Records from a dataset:
──────

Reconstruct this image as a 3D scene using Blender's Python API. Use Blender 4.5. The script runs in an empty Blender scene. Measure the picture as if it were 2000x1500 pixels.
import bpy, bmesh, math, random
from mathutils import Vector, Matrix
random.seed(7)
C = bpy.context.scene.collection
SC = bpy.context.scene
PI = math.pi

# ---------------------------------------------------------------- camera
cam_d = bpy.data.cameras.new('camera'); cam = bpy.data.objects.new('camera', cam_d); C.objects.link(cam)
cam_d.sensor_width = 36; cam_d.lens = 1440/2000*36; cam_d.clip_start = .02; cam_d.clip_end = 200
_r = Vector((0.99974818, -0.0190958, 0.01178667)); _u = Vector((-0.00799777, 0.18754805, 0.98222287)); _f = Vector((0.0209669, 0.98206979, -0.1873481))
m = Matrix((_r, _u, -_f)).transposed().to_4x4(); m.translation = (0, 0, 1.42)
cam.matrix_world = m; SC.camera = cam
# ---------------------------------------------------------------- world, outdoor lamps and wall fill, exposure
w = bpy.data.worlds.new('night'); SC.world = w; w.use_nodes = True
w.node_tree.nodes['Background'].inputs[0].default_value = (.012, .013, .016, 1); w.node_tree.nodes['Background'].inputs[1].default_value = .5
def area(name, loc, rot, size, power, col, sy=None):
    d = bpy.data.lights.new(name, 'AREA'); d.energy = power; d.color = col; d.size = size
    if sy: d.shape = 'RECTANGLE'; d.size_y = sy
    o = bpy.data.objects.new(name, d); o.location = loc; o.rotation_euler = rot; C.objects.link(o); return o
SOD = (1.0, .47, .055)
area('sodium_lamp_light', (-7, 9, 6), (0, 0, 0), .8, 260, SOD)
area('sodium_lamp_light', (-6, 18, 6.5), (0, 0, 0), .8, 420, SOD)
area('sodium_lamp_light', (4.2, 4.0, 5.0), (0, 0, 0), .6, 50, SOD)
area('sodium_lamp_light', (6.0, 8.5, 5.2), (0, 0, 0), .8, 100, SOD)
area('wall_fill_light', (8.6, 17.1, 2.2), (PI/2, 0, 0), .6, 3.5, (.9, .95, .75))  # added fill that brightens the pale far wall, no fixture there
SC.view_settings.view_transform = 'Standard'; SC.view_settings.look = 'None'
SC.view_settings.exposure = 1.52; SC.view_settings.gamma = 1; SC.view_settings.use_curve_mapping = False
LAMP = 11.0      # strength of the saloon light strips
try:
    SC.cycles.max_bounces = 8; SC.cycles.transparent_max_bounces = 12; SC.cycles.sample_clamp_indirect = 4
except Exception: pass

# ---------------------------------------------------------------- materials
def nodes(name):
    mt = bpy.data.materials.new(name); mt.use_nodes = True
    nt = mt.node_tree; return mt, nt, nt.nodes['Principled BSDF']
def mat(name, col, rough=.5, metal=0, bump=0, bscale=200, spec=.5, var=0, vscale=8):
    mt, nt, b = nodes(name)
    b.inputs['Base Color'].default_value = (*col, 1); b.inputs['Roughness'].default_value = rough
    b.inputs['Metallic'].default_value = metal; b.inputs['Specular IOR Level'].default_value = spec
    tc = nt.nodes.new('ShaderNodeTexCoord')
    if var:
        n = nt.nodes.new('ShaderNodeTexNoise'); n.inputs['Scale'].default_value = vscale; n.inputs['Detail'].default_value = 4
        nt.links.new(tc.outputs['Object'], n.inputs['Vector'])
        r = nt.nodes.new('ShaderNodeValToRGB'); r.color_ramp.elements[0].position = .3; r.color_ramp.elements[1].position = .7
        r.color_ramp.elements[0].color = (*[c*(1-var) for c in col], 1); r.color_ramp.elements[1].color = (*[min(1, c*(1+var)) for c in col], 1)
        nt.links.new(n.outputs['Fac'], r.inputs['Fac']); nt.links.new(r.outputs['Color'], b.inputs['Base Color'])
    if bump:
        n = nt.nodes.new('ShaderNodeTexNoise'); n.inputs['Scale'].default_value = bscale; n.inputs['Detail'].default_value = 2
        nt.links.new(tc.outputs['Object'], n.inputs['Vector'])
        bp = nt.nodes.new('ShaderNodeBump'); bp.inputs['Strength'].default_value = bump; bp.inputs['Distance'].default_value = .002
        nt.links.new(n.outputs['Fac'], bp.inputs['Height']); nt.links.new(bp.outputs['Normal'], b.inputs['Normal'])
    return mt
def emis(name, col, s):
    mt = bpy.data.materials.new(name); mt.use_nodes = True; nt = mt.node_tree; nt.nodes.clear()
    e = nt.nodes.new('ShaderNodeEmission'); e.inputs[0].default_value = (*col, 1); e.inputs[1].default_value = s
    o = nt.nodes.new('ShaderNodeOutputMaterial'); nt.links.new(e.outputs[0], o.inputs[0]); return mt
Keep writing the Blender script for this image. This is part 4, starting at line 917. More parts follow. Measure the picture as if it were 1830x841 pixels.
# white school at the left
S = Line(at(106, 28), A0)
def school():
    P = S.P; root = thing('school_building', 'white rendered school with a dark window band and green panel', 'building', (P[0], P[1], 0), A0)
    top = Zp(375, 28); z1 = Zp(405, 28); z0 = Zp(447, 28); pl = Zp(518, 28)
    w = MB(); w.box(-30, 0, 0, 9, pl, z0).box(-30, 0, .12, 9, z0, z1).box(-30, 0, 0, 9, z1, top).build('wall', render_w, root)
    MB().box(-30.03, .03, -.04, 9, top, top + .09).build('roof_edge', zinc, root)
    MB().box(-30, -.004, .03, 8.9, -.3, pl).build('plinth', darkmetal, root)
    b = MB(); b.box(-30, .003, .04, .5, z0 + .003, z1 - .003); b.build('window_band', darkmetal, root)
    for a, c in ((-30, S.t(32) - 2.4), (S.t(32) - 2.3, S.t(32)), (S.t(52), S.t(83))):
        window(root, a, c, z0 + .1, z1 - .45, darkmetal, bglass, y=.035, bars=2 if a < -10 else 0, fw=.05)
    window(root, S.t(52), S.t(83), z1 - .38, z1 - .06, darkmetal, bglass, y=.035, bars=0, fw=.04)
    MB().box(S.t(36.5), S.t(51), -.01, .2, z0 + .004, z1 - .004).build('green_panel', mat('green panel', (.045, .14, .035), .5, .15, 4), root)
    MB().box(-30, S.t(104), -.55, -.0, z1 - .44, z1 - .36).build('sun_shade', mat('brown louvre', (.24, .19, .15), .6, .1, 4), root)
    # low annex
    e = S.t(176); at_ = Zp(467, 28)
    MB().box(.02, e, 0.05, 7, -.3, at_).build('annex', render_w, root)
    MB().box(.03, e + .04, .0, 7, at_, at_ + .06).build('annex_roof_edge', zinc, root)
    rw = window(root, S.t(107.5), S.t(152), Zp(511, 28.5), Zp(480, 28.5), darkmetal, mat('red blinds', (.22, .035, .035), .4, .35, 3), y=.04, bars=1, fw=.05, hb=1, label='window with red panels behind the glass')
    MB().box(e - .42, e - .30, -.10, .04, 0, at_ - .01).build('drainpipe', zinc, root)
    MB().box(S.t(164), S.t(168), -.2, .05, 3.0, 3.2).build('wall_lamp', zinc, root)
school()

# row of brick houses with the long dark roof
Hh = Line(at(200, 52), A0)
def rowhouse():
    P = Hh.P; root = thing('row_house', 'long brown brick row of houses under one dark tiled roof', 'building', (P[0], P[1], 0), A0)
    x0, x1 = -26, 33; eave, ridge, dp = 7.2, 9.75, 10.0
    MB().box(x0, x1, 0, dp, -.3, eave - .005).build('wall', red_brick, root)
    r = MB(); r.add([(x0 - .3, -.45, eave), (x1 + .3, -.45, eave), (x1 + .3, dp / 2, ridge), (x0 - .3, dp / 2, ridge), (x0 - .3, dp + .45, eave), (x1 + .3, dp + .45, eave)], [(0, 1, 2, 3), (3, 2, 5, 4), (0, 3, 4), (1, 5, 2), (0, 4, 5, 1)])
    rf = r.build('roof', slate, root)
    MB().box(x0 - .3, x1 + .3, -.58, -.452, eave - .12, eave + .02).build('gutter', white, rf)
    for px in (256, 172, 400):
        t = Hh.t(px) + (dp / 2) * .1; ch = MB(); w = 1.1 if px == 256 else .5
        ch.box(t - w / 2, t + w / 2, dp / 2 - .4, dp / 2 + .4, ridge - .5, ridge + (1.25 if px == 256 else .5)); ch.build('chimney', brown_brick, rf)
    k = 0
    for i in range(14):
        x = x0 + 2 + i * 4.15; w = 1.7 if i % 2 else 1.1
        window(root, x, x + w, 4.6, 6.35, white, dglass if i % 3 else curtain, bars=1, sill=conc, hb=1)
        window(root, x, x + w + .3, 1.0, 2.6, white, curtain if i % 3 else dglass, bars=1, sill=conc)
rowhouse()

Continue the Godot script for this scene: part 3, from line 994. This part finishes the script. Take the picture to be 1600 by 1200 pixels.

──────

TASK TO CARRY OUT: Find the string "part" in the records, then copy each line where it occurs.

FINAL ANSWER:
Keep writing the Blender script for this image. This is part 4, starting at line 917. More parts follow. Measure the picture as if it were 1830x841 pixels.
Continue the Godot script for this scene: part 3, from line 994. This part finishes the script. Take the picture to be 1600 by 1200 pixels.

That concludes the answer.